Anonymous October 18, 2009 at 2:31 am

Actually, Hayek is famous for saying that Keynes was far more brilliant and intelligent than Hayek was; which is part of Keynes’ problem and is the problem with all the “men of system.”

Anonymous October 18, 2009 at 4:09 am

And I thought Hayek was famous for winning the Nobel Prize! And the fact that he thought Keynes was far more intelligent than him proves exactly which part of your thesis that he was “nearly impossible to read?” I presume that statement refers to your experience with trying to read exactly which books? Your argument that intelligence was part of Keynes’ problem is really astonishing. Is your argument that one must be stupid to understand economics?

Anonymous October 16, 2009 at 5:54 am

If you’re looking for a serious critique, you should try an academic journal rather than a blog.

Anonymous October 18, 2009 at 2:30 am

No, I am referring to the resurgence of Austrian economics.

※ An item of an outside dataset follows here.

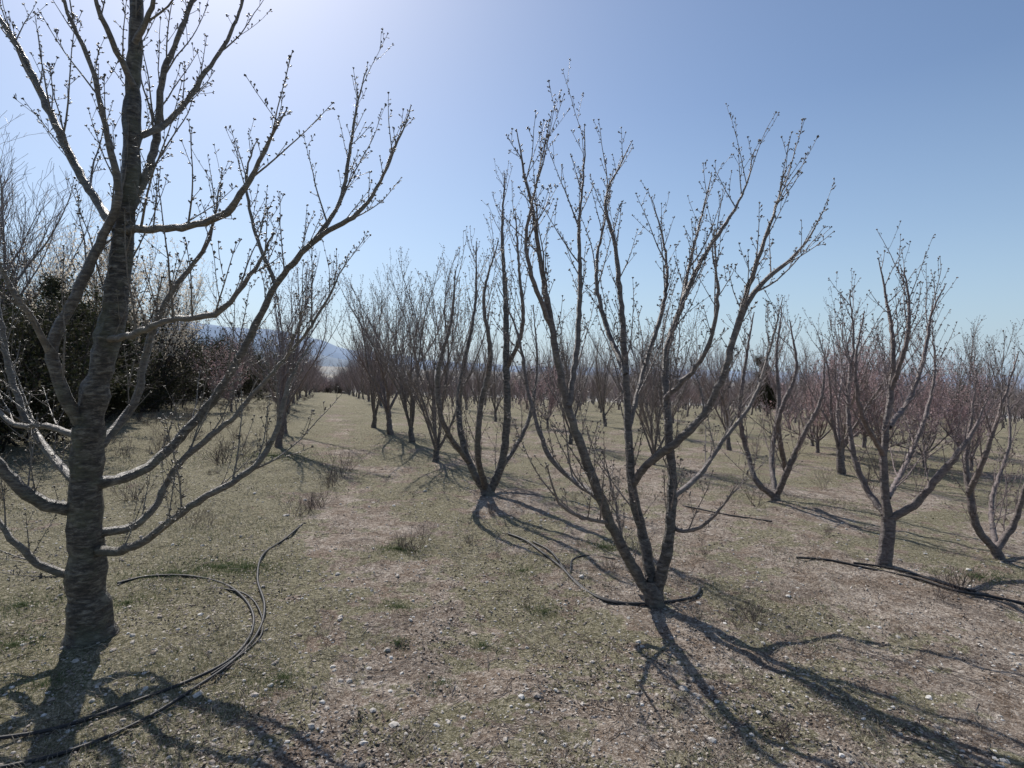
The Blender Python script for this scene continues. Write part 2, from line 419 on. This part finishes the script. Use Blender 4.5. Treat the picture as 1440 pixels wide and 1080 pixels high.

A well known resurgence.

Keynes was anything but insulated.

He was extremely isolated in exactly the way that I described. Compare his life to that of the far more cosmopolitan and to the far more broadly read Schumpeter. Keynes remained essentially English and of a particular type of English personality throughout his entire life.

Anonymous October 18, 2009 at 3:57 am

If not monetarism, what would you say are the triumphant ideas of this resurgence?